La lunga dominazione coloniale dell’Italia in Libia si è trasformata in una relazione di amore e odio nel 2008, quando il premier Silvio Berlusconi si scusò con Gheddafi per le malefatte del regime coloniale ed accettò di investire 5 miliardi di dollari in 20 anni nelle infrastrutture libiche. A Bengasi – ora capitale dei ribelli – i due firmarono un trattato di amicizia tra l’Italia e la Libia, e si accordarono per ampliare la cooperazione nei settori del petrolio, delle banche, delle costruzioni e perfino nel campo del calcio.

Dozzine di aziende italiane si offrirono per firmare lucrativi contratti, mentre l’Eni e l’Impregilo rafforzarono le loro posizioni libiche. L’Eni, in cui Gheddafi ha una partecipazione del 2 per cento, è la più grande azienda straniera che opera in Libia. Ma con il conflitto in atto nel Paese, il gigante energetico ha fatto sapere che dubita di poter raggiungere gli obiettivi che si è posto per il 2011.

Altre aziende italiane si sono fatte avanti quando è scoppiato il conflitto nel momento in cui Tripoli ha cercato di diversificare la sua economia, tralasciando il petrolio e concentrando le attività nel settore turistico e delle proprietà immobiliari. Così l’Ansaldo ha vinto un contratto per la costruzione di una ferrovia costiera tra Surt e Bengasi. In tutti gli altri progetti le aziende italiane erano favorite rispetto ad altri concorrenti europei, mentre si approfondivano le relazioni speciali tra Roma e Tripoli.

Ora, scrive il Nyt, le aziende italiane potrebbero finire per essere le più svantaggiate se il governo Gheddafi cadesse. Dice Varvelli: ”Le piccole e medie imprese contavano principalmente sulle ordinazioni libiche, ma immagino che a preoccuparsi di più sia l’Eni, per il quale il mercato libico era fondamentale. Il petrolio libico è di buona qualità e, data la vicinanza tra i due Paesi, i costi di raffinazione e trasporto erano bassi.

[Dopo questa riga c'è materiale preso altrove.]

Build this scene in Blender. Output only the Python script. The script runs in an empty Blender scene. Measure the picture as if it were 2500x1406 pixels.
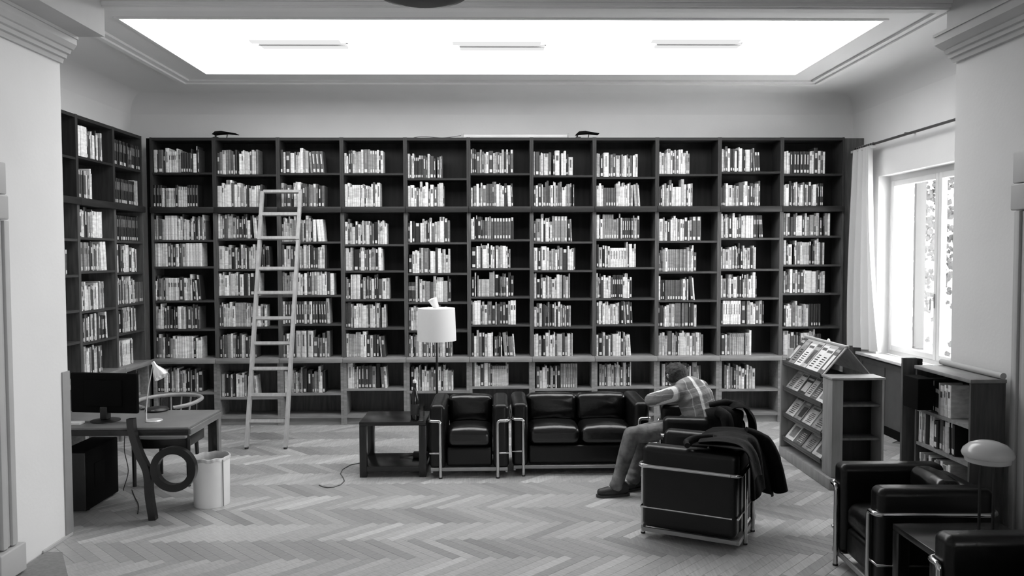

Altro pericolo per il governo di Roma e la fragile economia italiana è l’ampiezza degli investimenti libici. La partecipazione della Libyan Investment Authority in molte delle principali aziende italiane è salita costantemente negli ultimi anni ed ha sostenuto molte delle aziende colpite dalla crisi finanziaria del 2008. Sebbene non sia chiaro quale sarà l’esito del conflitto in Libia, la Camera di Commercio Italia-Africa stima che le aziende italiane potrebbero perdere fino a 140 miliardi di dollari se esso dovesse protrarsi. E secondo il Nyt, comunque vadano le cose, la conseguente instabilità in Libia avrà conseguenze a lungo termine per l’economia italiana e la sua relazione speciale con il suo vicino mediterraneo.

Varvelli però non dipinge un quadro totalmente pessimista. ”Esiste certamente il rischio – dice – che una ”nuova Libia” non sia ben predisposta verso l’Italia, vecchia amica di Gheddafi, ma il Paese avrà sempre bisogno di certe tecnologie e know-how per la sua industria petrolifera, e così sarà anche se Gheddafi restasse al potere.

Anche Giuseppe Sacco, direttore dell’European Journal of International Affairs a Roma, la vede meno nera per l’Italia. ”Gheddafi al potere dovrà ristabilire relazioni con svariati Paesi, a cominciare dai potenziali acquirenti di petrolio e gas”. E Sacco crede che per una serie di ragioni storiche l’Italia, qualunque l’esito del conflitto, sarà favorita nel riprendere a fare affari con la Libia, rilevando tra l’altro che tra i due Paesi esiste un oleodotto sottomarino che è nell’interesse di entrambi i Paesi far funzionare”.